#### Exercise directions:
All of the entries need to be written out again, exactly as they are.

#### Dataset items:
--------------------
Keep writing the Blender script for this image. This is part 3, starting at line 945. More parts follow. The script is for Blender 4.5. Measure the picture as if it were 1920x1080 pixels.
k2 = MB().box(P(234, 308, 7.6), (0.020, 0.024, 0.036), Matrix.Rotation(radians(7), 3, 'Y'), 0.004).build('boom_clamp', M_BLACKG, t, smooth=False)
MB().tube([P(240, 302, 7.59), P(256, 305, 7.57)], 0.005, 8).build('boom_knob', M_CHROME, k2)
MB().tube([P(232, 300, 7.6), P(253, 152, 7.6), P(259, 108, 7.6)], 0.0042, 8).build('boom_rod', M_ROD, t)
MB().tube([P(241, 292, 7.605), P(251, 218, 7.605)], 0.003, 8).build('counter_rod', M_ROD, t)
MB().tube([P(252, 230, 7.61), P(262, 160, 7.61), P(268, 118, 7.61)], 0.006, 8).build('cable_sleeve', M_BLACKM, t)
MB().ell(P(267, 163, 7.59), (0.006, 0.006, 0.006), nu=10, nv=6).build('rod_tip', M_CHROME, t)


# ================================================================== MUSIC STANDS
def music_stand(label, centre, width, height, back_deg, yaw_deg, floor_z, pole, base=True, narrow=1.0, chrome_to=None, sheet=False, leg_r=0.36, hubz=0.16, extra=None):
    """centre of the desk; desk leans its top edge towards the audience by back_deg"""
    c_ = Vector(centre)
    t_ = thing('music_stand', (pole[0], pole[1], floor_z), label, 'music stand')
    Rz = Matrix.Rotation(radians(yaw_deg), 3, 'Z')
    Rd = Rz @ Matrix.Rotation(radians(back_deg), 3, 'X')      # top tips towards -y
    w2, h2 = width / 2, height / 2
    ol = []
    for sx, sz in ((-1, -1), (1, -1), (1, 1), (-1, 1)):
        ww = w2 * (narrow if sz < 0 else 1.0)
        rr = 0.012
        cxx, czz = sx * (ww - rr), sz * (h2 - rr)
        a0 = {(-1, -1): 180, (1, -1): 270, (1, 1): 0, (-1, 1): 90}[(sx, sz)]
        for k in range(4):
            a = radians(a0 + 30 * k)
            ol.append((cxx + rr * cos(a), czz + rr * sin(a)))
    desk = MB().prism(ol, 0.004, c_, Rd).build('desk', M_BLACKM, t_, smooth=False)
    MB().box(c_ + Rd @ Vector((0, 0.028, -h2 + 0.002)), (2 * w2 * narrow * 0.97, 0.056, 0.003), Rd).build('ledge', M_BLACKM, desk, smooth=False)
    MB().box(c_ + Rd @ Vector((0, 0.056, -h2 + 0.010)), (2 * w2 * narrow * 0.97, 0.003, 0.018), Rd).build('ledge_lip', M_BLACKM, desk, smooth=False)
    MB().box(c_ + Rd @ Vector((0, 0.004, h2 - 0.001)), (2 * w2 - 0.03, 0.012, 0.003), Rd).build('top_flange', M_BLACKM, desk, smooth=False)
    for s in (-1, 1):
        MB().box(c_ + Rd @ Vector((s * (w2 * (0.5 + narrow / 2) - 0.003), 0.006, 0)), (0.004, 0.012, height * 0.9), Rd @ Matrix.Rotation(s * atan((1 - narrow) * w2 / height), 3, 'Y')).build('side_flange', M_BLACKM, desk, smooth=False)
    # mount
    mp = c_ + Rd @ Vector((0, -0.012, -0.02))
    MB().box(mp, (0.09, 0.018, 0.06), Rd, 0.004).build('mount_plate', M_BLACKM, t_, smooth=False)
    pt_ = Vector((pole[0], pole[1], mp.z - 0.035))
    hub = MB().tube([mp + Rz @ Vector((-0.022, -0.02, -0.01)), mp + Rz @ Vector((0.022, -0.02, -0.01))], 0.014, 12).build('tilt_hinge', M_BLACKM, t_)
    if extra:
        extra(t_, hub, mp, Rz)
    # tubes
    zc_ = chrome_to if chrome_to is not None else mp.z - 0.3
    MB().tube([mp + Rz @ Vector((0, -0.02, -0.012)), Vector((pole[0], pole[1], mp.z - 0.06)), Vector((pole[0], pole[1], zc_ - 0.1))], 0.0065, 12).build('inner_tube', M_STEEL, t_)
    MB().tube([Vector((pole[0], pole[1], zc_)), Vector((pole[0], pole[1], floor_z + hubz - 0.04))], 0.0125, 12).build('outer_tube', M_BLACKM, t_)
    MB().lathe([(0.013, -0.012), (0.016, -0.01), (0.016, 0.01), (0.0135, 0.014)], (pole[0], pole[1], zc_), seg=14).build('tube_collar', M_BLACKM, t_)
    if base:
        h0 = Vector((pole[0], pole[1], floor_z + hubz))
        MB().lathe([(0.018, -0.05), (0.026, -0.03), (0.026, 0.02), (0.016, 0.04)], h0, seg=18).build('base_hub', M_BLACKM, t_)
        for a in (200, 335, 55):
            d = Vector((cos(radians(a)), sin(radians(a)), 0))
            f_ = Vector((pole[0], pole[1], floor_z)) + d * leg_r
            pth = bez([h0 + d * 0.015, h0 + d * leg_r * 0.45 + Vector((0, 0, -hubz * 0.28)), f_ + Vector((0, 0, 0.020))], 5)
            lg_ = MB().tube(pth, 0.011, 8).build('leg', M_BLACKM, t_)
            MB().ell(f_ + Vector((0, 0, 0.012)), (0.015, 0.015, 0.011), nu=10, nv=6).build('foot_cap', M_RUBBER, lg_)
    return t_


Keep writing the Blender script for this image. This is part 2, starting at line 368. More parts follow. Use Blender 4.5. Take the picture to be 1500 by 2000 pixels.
--------------------
#### Final result:
Keep writing the Blender script for this image. This is part 3, starting at line 945. More parts follow. The script is for Blender 4.5. Measure the picture as if it were 1920x1080 pixels.
k2 = MB().box(P(234, 308, 7.6), (0.020, 0.024, 0.036), Matrix.Rotation(radians(7), 3, 'Y'), 0.004).build('boom_clamp', M_BLACKG, t, smooth=False)
MB().tube([P(240, 302, 7.59), P(256, 305, 7.57)], 0.005, 8).build('boom_knob', M_CHROME, k2)
MB().tube([P(232, 300, 7.6), P(253, 152, 7.6), P(259, 108, 7.6)], 0.0042, 8).build('boom_rod', M_ROD, t)
MB().tube([P(241, 292, 7.605), P(251, 218, 7.605)], 0.003, 8).build('counter_rod', M_ROD, t)
MB().tube([P(252, 230, 7.61), P(262, 160, 7.61), P(268, 118, 7.61)], 0.006, 8).build('cable_sleeve', M_BLACKM, t)
MB().ell(P(267, 163, 7.59), (0.006, 0.006, 0.006), nu=10, nv=6).build('rod_tip', M_CHROME, t)


# ================================================================== MUSIC STANDS
def music_stand(label, centre, width, height, back_deg, yaw_deg, floor_z, pole, base=True, narrow=1.0, chrome_to=None, sheet=False, leg_r=0.36, hubz=0.16, extra=None):
    """centre of the desk; desk leans its top edge towards the audience by back_deg"""
    c_ = Vector(centre)
    t_ = thing('music_stand', (pole[0], pole[1], floor_z), label, 'music stand')
    Rz = Matrix.Rotation(radians(yaw_deg), 3, 'Z')
    Rd = Rz @ Matrix.Rotation(radians(back_deg), 3, 'X')      # top tips towards -y
    w2, h2 = width / 2, height / 2
    ol = []
    for sx, sz in ((-1, -1), (1, -1), (1, 1), (-1, 1)):
        ww = w2 * (narrow if sz < 0 else 1.0)
        rr = 0.012
        cxx, czz = sx * (ww - rr), sz * (h2 - rr)
        a0 = {(-1, -1): 180, (1, -1): 270, (1, 1): 0, (-1, 1): 90}[(sx, sz)]
        for k in range(4):
            a = radians(a0 + 30 * k)
            ol.append((cxx + rr * cos(a), czz + rr * sin(a)))
    desk = MB().prism(ol, 0.004, c_, Rd).build('desk', M_BLACKM, t_, smooth=False)
    MB().box(c_ + Rd @ Vector((0, 0.028, -h2 + 0.002)), (2 * w2 * narrow * 0.97, 0.056, 0.003), Rd).build('ledge', M_BLACKM, desk, smooth=False)
    MB().box(c_ + Rd @ Vector((0, 0.056, -h2 + 0.010)), (2 * w2 * narrow * 0.97, 0.003, 0.018), Rd).build('ledge_lip', M_BLACKM, desk, smooth=False)
    MB().box(c_ + Rd @ Vector((0, 0.004, h2 - 0.001)), (2 * w2 - 0.03, 0.012, 0.003), Rd).build('top_flange', M_BLACKM, desk, smooth=False)
    for s in (-1, 1):
        MB().box(c_ + Rd @ Vector((s * (w2 * (0.5 + narrow / 2) - 0.003), 0.006, 0)), (0.004, 0.012, height * 0.9), Rd @ Matrix.Rotation(s * atan((1 - narrow) * w2 / height), 3, 'Y')).build('side_flange', M_BLACKM, desk, smooth=False)
    # mount
    mp = c_ + Rd @ Vector((0, -0.012, -0.02))
    MB().box(mp, (0.09, 0.018, 0.06), Rd, 0.004).build('mount_plate', M_BLACKM, t_, smooth=False)
    pt_ = Vector((pole[0], pole[1], mp.z - 0.035))
    hub = MB().tube([mp + Rz @ Vector((-0.022, -0.02, -0.01)), mp + Rz @ Vector((0.022, -0.02, -0.01))], 0.014, 12).build('tilt_hinge', M_BLACKM, t_)
    if extra:
        extra(t_, hub, mp, Rz)
    # tubes
    zc_ = chrome_to if chrome_to is not None else mp.z - 0.3
    MB().tube([mp + Rz @ Vector((0, -0.02, -0.012)), Vector((pole[0], pole[1], mp.z - 0.06)), Vector((pole[0], pole[1], zc_ - 0.1))], 0.0065, 12).build('inner_tube', M_STEEL, t_)
    MB().tube([Vector((pole[0], pole[1], zc_)), Vector((pole[0], pole[1], floor_z + hubz - 0.04))], 0.0125, 12).build('outer_tube', M_BLACKM, t_)
    MB().lathe([(0.013, -0.012), (0.016, -0.01), (0.016, 0.01), (0.0135, 0.014)], (pole[0], pole[1], zc_), seg=14).build('tube_collar', M_BLACKM, t_)
    if base:
        h0 = Vector((pole[0], pole[1], floor_z + hubz))
        MB().lathe([(0.018, -0.05), (0.026, -0.03), (0.026, 0.02), (0.016, 0.04)], h0, seg=18).build('base_hub', M_BLACKM, t_)
        for a in (200, 335, 55):
            d = Vector((cos(radians(a)), sin(radians(a)), 0))
            f_ = Vector((pole[0], pole[1], floor_z)) + d * leg_r
            pth = bez([h0 + d * 0.015, h0 + d * leg_r * 0.45 + Vector((0, 0, -hubz * 0.28)), f_ + Vector((0, 0, 0.020))], 5)
            lg_ = MB().tube(pth, 0.011, 8).build('leg', M_BLACKM, t_)
            MB().ell(f_ + Vector((0, 0, 0.012)), (0.015, 0.015, 0.011), nu=10, nv=6).build('foot_cap', M_RUBBER, lg_)
    return t_


Keep writing the Blender script for this image. This is part 2, starting at line 368. More parts follow. Use Blender 4.5. Take the picture to be 1500 by 2000 pixels.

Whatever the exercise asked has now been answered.